To a scholarship committee, strong letters of recommendation represent a reliable third party’s objective appraisal of your potential as a developing contributor to society. Even though it is ultimately up to your recommenders to write these letters, there is still much you can do to ensure that your letters of recommendation are outstanding and to help your recommenders have an easy a job as possible.

Provide your recommender with the tools needed by:

  1. Cultivating a relationship. Get to know your recommenders well.
    1. Sit at the front of their classes.
    2. Ask questions.
    3. Be alert.
    4. Go to office hours.
      1. Use this time to make sure you understand the subject of the classes well.
      2. Set up an appointment to discuss your personal and professional plans and aspirations. Spend some time contemplating the following topics so you’ll be prepared to communicate well with your recommenders.
        1. During your college education, do you plan to:
          1. Travel abroad?
          2. Have an internship or two?
          3. Join or lead clubs that interest you?
          4. Apply for scholarships:
            1. In the major or field in that department?
            2. For travel abroad?
            3. Distinguished scholarships?

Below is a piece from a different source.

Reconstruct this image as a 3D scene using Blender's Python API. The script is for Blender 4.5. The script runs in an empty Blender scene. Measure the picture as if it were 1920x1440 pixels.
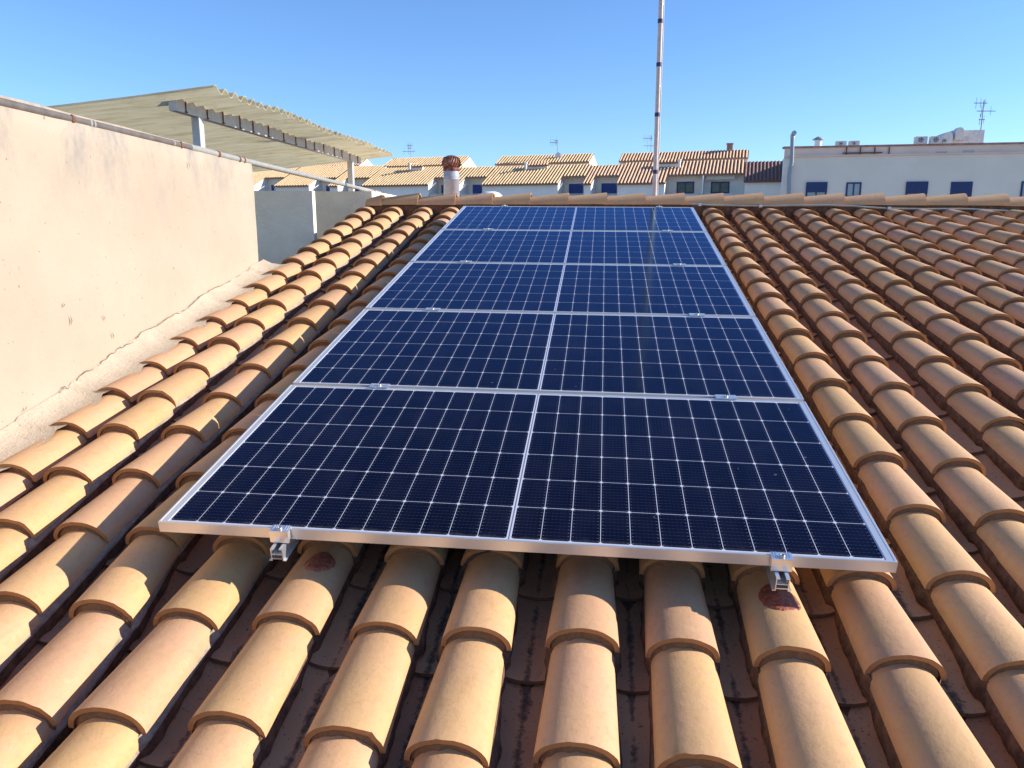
import bpy, math, random
from mathutils import Matrix, Vector, noise
R = math.radians
random.seed(7)
scene = bpy.context.scene
col = scene.collection

# ------------------------------------------------------------------ camera
F_PX = 1426.17                                   # focal length for a picture 1920 wide
CAM = Vector((1.294303, -1.997189, 0.839403))
RW = Matrix(((0.99315, 0.116847, -0.00065), (-0.022123, 0.193497, 0.980851), (0.114736, -0.974118, 0.194756)))
cam_d = bpy.data.cameras.new('camera'); cam = bpy.data.objects.new('camera', cam_d); col.objects.link(cam)
cam_d.sensor_width = 36.0; cam_d.lens = 36.0 * F_PX / 1920.0
cam_d.clip_start = 0.05; cam_d.clip_end = 3000
cam.matrix_world = Matrix.Translation(CAM) @ RW.transposed().to_4x4()
scene.camera = cam

# ------------------------------------------------------------------ sky, sun, exposure
SUN = Vector((0.91235, 0.10937, 0.39443)).normalized()   # from the panel shadows: (2.44, .51, 1) in the roof's own axes
elev = math.asin(SUN.z); azim = math.atan2(SUN.x, SUN.y)
w = bpy.data.worlds.new("World"); scene.world = w; w.use_nodes = True
nt = w.node_tree; nt.nodes.clear()
sky = nt.nodes.new('ShaderNodeTexSky'); sky.sky_type = 'NISHITA'; sky.sun_disc = False
sky.sun_elevation = elev; sky.sun_rotation = azim
sky.altitude = 0; sky.air_density = 1.0; sky.dust_density = 0.0; sky.ozone_density = 5.0
bg = nt.nodes.new('ShaderNodeBackground'); bg.inputs[1].default_value = 0.135
out = nt.nodes.new('ShaderNodeOutputWorld')
gain = nt.nodes.new('ShaderNodeMix'); gain.data_type = 'RGBA'; gain.blend_type = 'MULTIPLY'; gain.inputs[0].default_value = 1
gain.inputs[7].default_value = (.84, .94, 1.10, 1)
nt.links.new(sky.outputs[0], gain.inputs[6]); nt.links.new(gain.outputs[2], bg.inputs[0]); nt.links.new(bg.outputs[0], out.inputs[0])
sd = bpy.data.lights.new('sun', 'SUN'); sd.energy = 4.9; sd.angle = R(0.53); sd.color = (1.0, 0.94, 0.84)
so = bpy.data.objects.new('sun', sd); col.objects.link(so)
so.rotation_euler = (-SUN).to_track_quat('-Z', 'Y').to_euler()
scene.view_settings.view_transform = 'Standard'; scene.view_settings.look = 'None'
scene.view_settings.gamma = 1.0; scene.view_settings.exposure = 0.58

# ------------------------------------------------------------------ frames of reference
M = Matrix(((0.99995, 0.0, 0.01022), (0.00211, 0.97851, -0.20618), (-0.01, 0.20619, 0.97846)))   # roof slope -> world
def W(u, v, w_): return M @ Vector((u, v, w_))
def ray(x, y): return RW.transposed() @ Vector(((x - 960) / F_PX, -(y - 720) / F_PX, -1.0))
def hit(x, y, p0, n):
    d = ray(x, y); return CAM + d * ((Vector(p0) - CAM).dot(Vector(n)) / d.dot(Vector(n)))
def hitY(x, y, Y): return hit(x, y, (0, Y, 0), (0, 1, 0))
def hitX(x, y, X): return hit(x, y, (X, 0, 0), (1, 0, 0))

# ------------------------------------------------------------------ materials
def newmat(name):
    m = bpy.data.materials.new(name); m.use_nodes = True
    n = m.node_tree; b = n.nodes['Principled BSDF']; return m, n, b
class NT:
    def __init__(s, n): s.n = n
    def val(s, node, sock, v):
        if isinstance(v, bpy.types.NodeSocket): s.n.links.new(v, node.inputs[sock])
        elif v is not None: node.inputs[sock].default_value = v
    def math(s, op, a, b=None, c=None, clamp=False):
        m = s.n.nodes.new('ShaderNodeMath'); m.operation = op; m.use_clamp = clamp
        s.val(m, 0, a); s.val(m, 1, b)
        if c is not None: s.val(m, 2, c)
        return m.outputs[0]
    def noise(s, vec, scale, detail=4, rough=.55):
        t = s.n.nodes.new('ShaderNodeTexNoise'); s.val(t, 'Vector', vec)
        t.inputs['Scale'].default_value = scale; t.inputs['Detail'].default_value = detail; t.inputs['Roughness'].default_value = rough
        return t.outputs['Fac']
    def ramp(s, fac, stops, interp='LINEAR'):
        r = s.n.nodes.new('ShaderNodeValToRGB'); r.color_ramp.interpolation = interp
        e = r.color_ramp.elements
        while len(e) < len(stops): e.new(0.5)
        for i, (p, c) in enumerate(stops):
            e[i].position = p; e[i].color = (c[0], c[1], c[2], 1) if not isinstance(c, (int, float)) else (c, c, c, 1)
        s.val(r, 0, fac); return r.outputs[0]
    def mix(s, fac, a, b, mode='MIX'):
        m = s.n.nodes.new('ShaderNodeMix'); m.data_type = 'RGBA'; m.blend_type = mode
        s.val(m, 0, fac)
        for k, v in ((6, a), (7, b)):
            if isinstance(v, tuple): v = (v[0], v[1], v[2], 1)
            s.val(m, k, v)
        return m.outputs[2]
    def coord(s, which='Object', scale=None):
        t = s.n.nodes.new('ShaderNodeTexCoord').outputs[which]
        if scale:
            mp = s.n.nodes.new('ShaderNodeMapping'); mp.inputs['Scale'].default_value = scale; s.n.links.new(t, mp.inputs[0]); t = mp.outputs[0]
        return t
    def pos(s, scale=None):
        t = s.n.nodes.new('ShaderNodeNewGeometry').outputs['Position']
        if scale:
            mp = s.n.nodes.new('ShaderNodeMapping'); mp.inputs['Scale'].default_value = scale; s.n.links.new(t, mp.inputs[0]); t = mp.outputs[0]
        return t
    def attr(s, name):
        a = s.n.nodes.new('ShaderNodeAttribute'); a.attribute_name = name
        sp = s.n.nodes.new('ShaderNodeSeparateColor'); s.n.links.new(a.outputs['Color'], sp.inputs[0]); return sp.outputs
    def bump(s, h, strength, dist, b):
        m = s.n.nodes.new('ShaderNodeBump'); m.inputs['Strength'].default_value = strength; m.inputs['Distance'].default_value = dist
        s.val(m, 'Height', h); s.n.links.new(m.outputs[0], b.inputs['Normal'])

def mat_simple(name, c, rough=.6, metal=0.0, var=.12, scale=8, bump=0.0, bscale=60, bdist=.002):
    m, n, b = newmat(name); t = NT(n)
    p = t.pos()
    f = t.noise(p, scale, 5)
    dark = tuple(x * (1 - var) for x in c); light = tuple(min(1, x * (1 + var)) for x in c)
    n.links.new(t.ramp(f, [(.3, dark), (.7, light)]), b.inputs['Base Color'])
    b.inputs['Roughness'].default_value = rough; b.inputs['Metallic'].default_value = metal
    if bump: t.bump(t.noise(p, bscale, 4), bump, bdist, b)
    return m

def mat_tile(name, warm, pink, dark, dirt=.25):
    m, n, b = newmat(name); t = NT(n)
    p = t.pos(); a = t.attr('tint')
    blotch = t.noise(p, 7, 5, .62)
    patch = t.ramp(t.math('ADD', t.math('MULTIPLY', a[0], .36), t.math('MULTIPLY', blotch, .9)), [(.40, warm), (.80, pink)])
    # brightness per tile
    g = t.math('MULTIPLY_ADD', a[1], .16, .90)
    cc = n.nodes.new('ShaderNodeMix'); cc.data_type = 'RGBA'; cc.blend_type = 'MULTIPLY'; cc.inputs[0].default_value = 1
    n.links.new(patch, cc.inputs[6])
    comb = n.nodes.new('ShaderNodeCombineColor')
    for k in range(3): n.links.new(g, comb.inputs[k])
    n.links.new(comb.outputs[0], cc.inputs[7])
    fine = t.noise(p, 45, 6, .7)
    c2 = t.mix(t.ramp(fine, [(.50, 0.0), (.78, .35)]), cc.outputs[2], dark)
    spots = t.noise(p, 130, 2, .5)
    c3 = t.mix(t.ramp(spots, [(.66, 0.0), (.74, dirt)]), c2, (.09, .05, .035))
    # rims carry tint blue channel: darker colour put in for their unlit faces
    st = t.noise(t.pos((6, 2.2, 6)), 3.2, 6, .72)
    c3 = t.mix(t.ramp(st, [(.54, 0.0), (.76, .34)]), c3, (.36, .17, .07))
    pl = t.noise(p, 17, 5, .75)
    c3 = t.mix(t.ramp(pl, [(.60, 0.0), (.76, .35)]), c3, (.70, .52, .34))
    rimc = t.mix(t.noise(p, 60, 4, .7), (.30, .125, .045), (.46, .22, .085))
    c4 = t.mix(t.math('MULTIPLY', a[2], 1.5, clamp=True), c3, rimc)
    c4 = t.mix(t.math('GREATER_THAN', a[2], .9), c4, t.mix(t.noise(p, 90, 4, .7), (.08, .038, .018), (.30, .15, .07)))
    n.links.new(c4, b.inputs['Base Color'])
    n.links.new(t.ramp(blotch, [(.3, .62), (.7, .8)]), b.inputs['Roughness'])
    b.inputs['Specular IOR Level'].default_value = .35
    t.bump(t.math('ADD', fine, t.math('MULTIPLY', blotch, 1.4)), .4, .004, b)
    return m
MT = {}
MT['tile'] = mat_tile('terracotta_cover', (.63, .378, .165), (.615, .348, .195), (.40, .20, .09))
def mat_pan():
    m, n, b = newmat('terracotta_pan'); t = NT(n)
    p = t.pos(); a = t.attr('tint')
    f = t.noise(p, 7, 5, .6)
    base = t.ramp(t.math('ADD', t.math('MULTIPLY', a[0], .5), t.math('MULTIPLY', f, .6)), [(.3, (.58, .25, .12)), (.75, (.70, .36, .18))])
    # tint.g = distance from channel line; dirt and lichen collect in it
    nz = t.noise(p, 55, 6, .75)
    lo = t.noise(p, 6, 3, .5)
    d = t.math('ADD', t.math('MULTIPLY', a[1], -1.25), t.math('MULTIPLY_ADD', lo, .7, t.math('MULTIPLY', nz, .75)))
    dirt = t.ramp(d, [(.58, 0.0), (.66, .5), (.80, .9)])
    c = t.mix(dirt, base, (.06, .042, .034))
    c = t.mix(t.ramp(t.noise(p, 110, 3, .6), [(.62, 0.0), (.70, .75)]), c, (.05, .035, .03))
    c = t.mix(a[2], c, (.10, .055, .035))
    n.links.new(c, b.inputs['Base Color']); b.inputs['Roughness'].default_value = .85
    t.bump(nz, .5, .004, b)
    return m
MT['pan'] = mat_pan()
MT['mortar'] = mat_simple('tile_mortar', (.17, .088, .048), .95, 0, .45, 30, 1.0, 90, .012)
MT['bedding'] = mat_simple('bedding_mortar', (.26, .15, .085), .95, 0, .45, 40, 1.0, 90, .012)
MT['mortar_pale'] = mat_simple('pale_mortar', (.42, .32, .235), .95, 0, .25, 30, 1.0, 120, .008)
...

        2. Discuss your short- and long-term goals and plans.
  2. Communicating your goals clearly. Let your recommenders know why you plan to apply for a scholarship. If you are applying for more than one distinguished scholarship, you must do this for every scholarship as each has different goals.
    1. What’s special about this scholarship?
    2. How does it fit with your goals and plans?
    3. What qualifies you for this scholarship?
  3. Providing helpful background information on awards. Provide your recommenders with a bulleted summary of the scholarship(s) you plan to apply for; this shows that you have done your homework. Include information about the scholarship deadlines and how the recommenders will provide information. Also, don’t forget to include a website for further information.
  4. Making sure recommenders know the details of your accomplishments. Supply your recommenders with your resume, but first:
    1. Make sure it includes:
      1. All of your work and volunteer activities since senior year of high school.
      2. All of your awards, scholarships, and honors since senior year of high school.
      3. All of your internships, languages, andspecial skills.
    2. Have people you personally know and trust read your resume, and have you made sure you have included all pertinent details? (For example, family and friends may remember accomplishments that you haven’t listed.)
    3. Have your resume reviewed at the Academic Success and Career Center (ASCC) in Lighty 180. Get an expert’s opinion of your document.
    4. Ask yourself what you hope your recommender will say about you for each distinguished scholarship you are applying for. Have you done something in particular with your recommender–research or a special project? Be sure to include this in your resume or bulleted list. Don’t assume that recommenders have great memories; do assume that they are very busy people!
  5. Coordinating effectively. Provide the timeline within which you need the recommendation (a month is the shortest amount of time you should expect).
  6. As appropriate, check in by email to remind your recommender about the timeline.
  7. Demonstrating gratitude. DO NOT forget that a handwritten letter of thank you is appropriate once the letter has been submitted. Make sure your recommenders know you appreciate the time they took out of their busy schedules to invest in your future.